Robin Smith is a second-grade teacher at the Ensworth School in Nashville, Tennessee. She is a reviewer for Kirkus and The Horn Book Magazine and has served on multiple award committees.



  1. Jonathan Hunt says:

    Do you think PENNY AND HER SONG and PENNY AND HER DOLL would split the Henkes vote? I imagine the same thing could happen to, say, Klassen with EXTRA YARN and THIS IS NOT MY HAT, but those are so different. I imagine this kind of thing comes in to play more on the Geisel committee? Willems and Macaulay also have two easy readers out this year.

  2. Robin Smith Robin Smith says:

    I wondered about this too.
    I have been on committees where more than one title by an author or illustrator was considered, but nothing like this year.
    At least two WIllems.
    Two books written by Philip C. Stead.
    Two books illustrated by Erin Stead (corrected)
    Three by Klassen, I think. (the Ted Kooser book, EXTRA YARN and THIS IS NOT MY HAT.
    Two by Matt Cordell

    That’s all I can think of off the top of my head.

    I have not idea how they will handle all of it. Is there a possibility of someone getting the award and an honor? Or two (or more??) honors?

    It boggles.

    I was on Geisel when Elephant and Piggy just started. There were, if I remember correctly, four books in that series released that year. How we ever came up with a winner is still a mystery to me. (and, of course, is a State secret)

  3. If there’s more than one book by the same author or illustrator under consideration, they can compare them since they are from the same year, right? Also, did you mean “Two books illustrated by Erin E. Stead”? I think Rebecca Stead has only written one this year–Liar and Spy.

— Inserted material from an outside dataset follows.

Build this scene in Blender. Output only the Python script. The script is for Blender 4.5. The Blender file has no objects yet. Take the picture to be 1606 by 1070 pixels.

  4. Robin Smith Robin Smith says:

    oops…just read Liar and Spy yesterday and had her on my brain. Of course, I mean Erin!
    Let me see if I can correct that.

  5. I am a big fan of Kevin Henkes. I think it’s fantastic that he is writing early readers, but I was disappointed by Penny and Her Song. I am still hopeful that Henkes will in the future write an early reader that I can recommend to kids right along with Willems’ Elephant and Piggie books and the Frog and Toad books. While I do not think Penny and Her Song is a Caldecott contender, I now wonder what other books are up for the Geisel this year.